**Required task:** Once the pictures are set aside, transcribe the remaining data exactly.
-.-.-
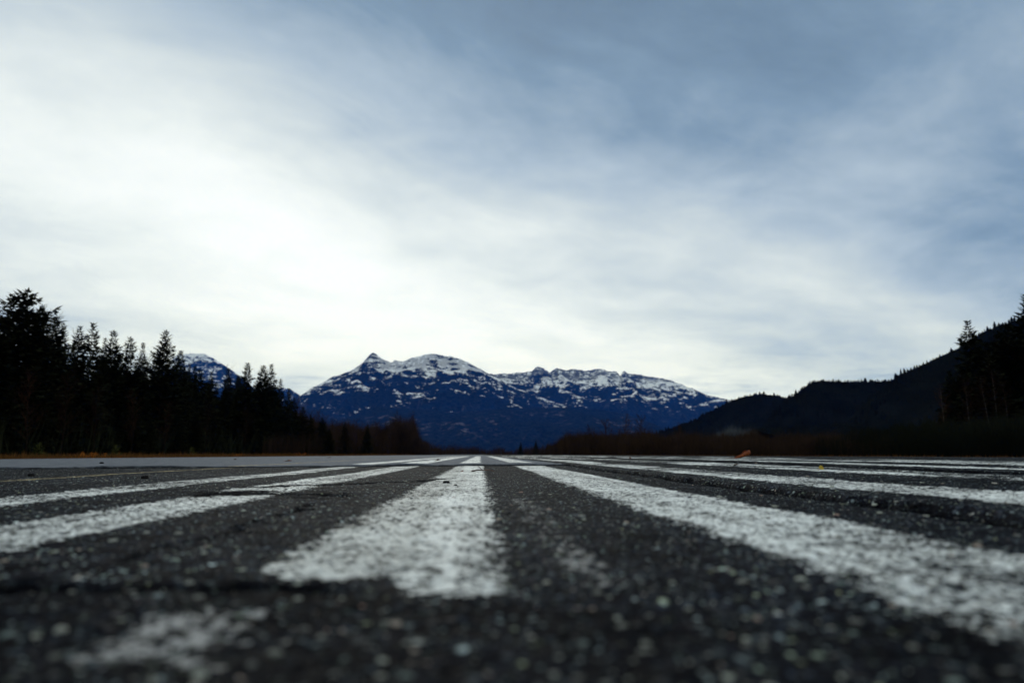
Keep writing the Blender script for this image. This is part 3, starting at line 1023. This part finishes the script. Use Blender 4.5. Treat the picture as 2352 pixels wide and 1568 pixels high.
def tree(name, cat, meshes, x, y, h, h0, label, group=None, wide=1.0, mats=('bark', 'needles'), parts=('trunk', 'crown'), z=-0.36):
    n_ = len(meshes[1].vertices)
    co = np.empty(n_ * 3, dtype=np.float32)
    meshes[1].vertices.foreach_get('co', co)
    s = h / max(float(co.reshape(-1, 3)[:, 2].max()), 0.1)
    o = empty(name, (x, y, z - 0.0011 * max(0, min(y - 9, 400))), random.uniform(0, 6.28), (s * wide, s * wide, s))
    tag(o, label, cat, group)
    for pn, me, mt in zip(parts, meshes, mats):
        c = add(pn, me, M[mt], o)
        c.material_slots[0].link = 'OBJECT'
        c.material_slots[0].material = M[mt]
    return o


XL = -46.0
LEFT_ROW = [
    # px, top py, mesh, base height, width, label
    (60, 661, FIR_BIG, 16.5, 1.0, 'tallest fir of the left forest, broad and ragged with a twin top'),
    (-8, 700, FIR[1], 16, 1.3, 'dark fir cut by the left border, beside the ragged twin topped fir'),
    (108, 728, FIR[0], 16, 0.8, 'narrow fir just right of the ragged twin topped fir'),
    (130, 724, FIR[2], 16, 0.9, 'second fir right of the ragged twin topped fir, with a bushy pointed top'),
    (152, 744, FIR[3], 16, 0.9, 'low fir between two bushy pointed firs on the left skyline'),
    (189, 746, FIR[4], 16, 0.95, 'bushy pointed fir next to the neat drooping fir, on its left'),
    (217, 739, FIR_DROOP, 16, 0.95, 'neat even fir with layered drooping boughs on the left skyline'),
    (242, 773, FIR[1], 16, 0.7, 'short fir tucked against the right side of the neat drooping fir'),
    (265, 757, FIR_THIN[0], 16, 1.1, 'thin spired fir with open tiers, right of the neat drooping fir'),
    (298, 772, FIR_THIN[1], 16, 1.05, 'small open tiered fir midway between the drooping fir and the tall dense fir'),
    (328, 783, FIR_THIN[0], 16, 0.7, 'slim fir like a spike left of the tall dense fir'),
    (381, 756, FIR[5], 16, 1.0, 'tall dense fir standing out above its neighbours, left of the snowy peak'),
    (418, 803, FIR[2], 16, 0.8, 'fir in front of the left side of the snowy peak behind the forest'),
    (436, 834, FIR[0], 16, 0.7, 'small fir top against the snow gully of the left peak'),
    (450, 838, FIR[3], 16, 0.75, 'small pointed fir beside the white snow patch of the left peak'),
    (484, 851, FIR[4], 16, 0.8, 'low fir under the blue slope of the left peak'),
    (525, 843, FIR[1], 16, 0.9, 'wide fir at the right foot of the left peak'),
    (567, 831, FIR_THIN[1], 16, 1.1, 'lone spired fir right of the left snowy peak'),
    (603, 837, FIR[2], 16, 1.0, 'left one of the pair of firs that ends the left forest'),
    (92, 735, FIR[5], 16, 0.9, 'fir overlapping the right side of the ragged twin topped fir'),
    (646, 868, FIR[0], 16, 0.95, 'low fir just right of the pair that ends the left forest'),
    (662, 890, FIR[3], 16, 0.95, 'fir stepping down toward the small far blue peak'),
    (678, 912, FIR[4], 16, 1.0, 'last low fir of the left forest, before the leafless alders'),
    (626, 834, FIR_DROOP, 16, 0.95, 'right one of the pair of firs that ends the left forest'),
]
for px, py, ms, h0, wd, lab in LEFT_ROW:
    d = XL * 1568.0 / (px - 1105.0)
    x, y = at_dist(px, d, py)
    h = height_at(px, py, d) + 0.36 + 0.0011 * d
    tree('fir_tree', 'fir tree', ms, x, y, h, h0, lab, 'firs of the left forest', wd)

SK = [(-160, 690), (0, 700), (60, 705), (100, 760), (175, 783), (240, 803), (320, 810), (400, 832), (500, 860), (575, 866), (640, 866), (662, 898), (690, 930), (720, 950)]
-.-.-
**Solution to this problem:**
Keep writing the Blender script for this image. This is part 3, starting at line 1023. This part finishes the script. Use Blender 4.5. Treat the picture as 2352 pixels wide and 1568 pixels high.
def tree(name, cat, meshes, x, y, h, h0, label, group=None, wide=1.0, mats=('bark', 'needles'), parts=('trunk', 'crown'), z=-0.36):
    n_ = len(meshes[1].vertices)
    co = np.empty(n_ * 3, dtype=np.float32)
    meshes[1].vertices.foreach_get('co', co)
    s = h / max(float(co.reshape(-1, 3)[:, 2].max()), 0.1)
    o = empty(name, (x, y, z - 0.0011 * max(0, min(y - 9, 400))), random.uniform(0, 6.28), (s * wide, s * wide, s))
    tag(o, label, cat, group)
    for pn, me, mt in zip(parts, meshes, mats):
        c = add(pn, me, M[mt], o)
        c.material_slots[0].link = 'OBJECT'
        c.material_slots[0].material = M[mt]
    return o


XL = -46.0
LEFT_ROW = [
    # px, top py, mesh, base height, width, label
    (60, 661, FIR_BIG, 16.5, 1.0, 'tallest fir of the left forest, broad and ragged with a twin top'),
    (-8, 700, FIR[1], 16, 1.3, 'dark fir cut by the left border, beside the ragged twin topped fir'),
    (108, 728, FIR[0], 16, 0.8, 'narrow fir just right of the ragged twin topped fir'),
    (130, 724, FIR[2], 16, 0.9, 'second fir right of the ragged twin topped fir, with a bushy pointed top'),
    (152, 744, FIR[3], 16, 0.9, 'low fir between two bushy pointed firs on the left skyline'),
    (189, 746, FIR[4], 16, 0.95, 'bushy pointed fir next to the neat drooping fir, on its left'),
    (217, 739, FIR_DROOP, 16, 0.95, 'neat even fir with layered drooping boughs on the left skyline'),
    (242, 773, FIR[1], 16, 0.7, 'short fir tucked against the right side of the neat drooping fir'),
    (265, 757, FIR_THIN[0], 16, 1.1, 'thin spired fir with open tiers, right of the neat drooping fir'),
    (298, 772, FIR_THIN[1], 16, 1.05, 'small open tiered fir midway between the drooping fir and the tall dense fir'),
    (328, 783, FIR_THIN[0], 16, 0.7, 'slim fir like a spike left of the tall dense fir'),
    (381, 756, FIR[5], 16, 1.0, 'tall dense fir standing out above its neighbours, left of the snowy peak'),
    (418, 803, FIR[2], 16, 0.8, 'fir in front of the left side of the snowy peak behind the forest'),
    (436, 834, FIR[0], 16, 0.7, 'small fir top against the snow gully of the left peak'),
    (450, 838, FIR[3], 16, 0.75, 'small pointed fir beside the white snow patch of the left peak'),
    (484, 851, FIR[4], 16, 0.8, 'low fir under the blue slope of the left peak'),
    (525, 843, FIR[1], 16, 0.9, 'wide fir at the right foot of the left peak'),
    (567, 831, FIR_THIN[1], 16, 1.1, 'lone spired fir right of the left snowy peak'),
    (603, 837, FIR[2], 16, 1.0, 'left one of the pair of firs that ends the left forest'),
    (92, 735, FIR[5], 16, 0.9, 'fir overlapping the right side of the ragged twin topped fir'),
    (646, 868, FIR[0], 16, 0.95, 'low fir just right of the pair that ends the left forest'),
    (662, 890, FIR[3], 16, 0.95, 'fir stepping down toward the small far blue peak'),
    (678, 912, FIR[4], 16, 1.0, 'last low fir of the left forest, before the leafless alders'),
    (626, 834, FIR_DROOP, 16, 0.95, 'right one of the pair of firs that ends the left forest'),
]
for px, py, ms, h0, wd, lab in LEFT_ROW:
    d = XL * 1568.0 / (px - 1105.0)
    x, y = at_dist(px, d, py)
    h = height_at(px, py, d) + 0.36 + 0.0011 * d
    tree('fir_tree', 'fir tree', ms, x, y, h, h0, lab, 'firs of the left forest', wd)

SK = [(-160, 690), (0, 700), (60, 705), (100, 760), (175, 783), (240, 803), (320, 810), (400, 832), (500, 860), (575, 866), (640, 866), (662, 898), (690, 930), (720, 950)]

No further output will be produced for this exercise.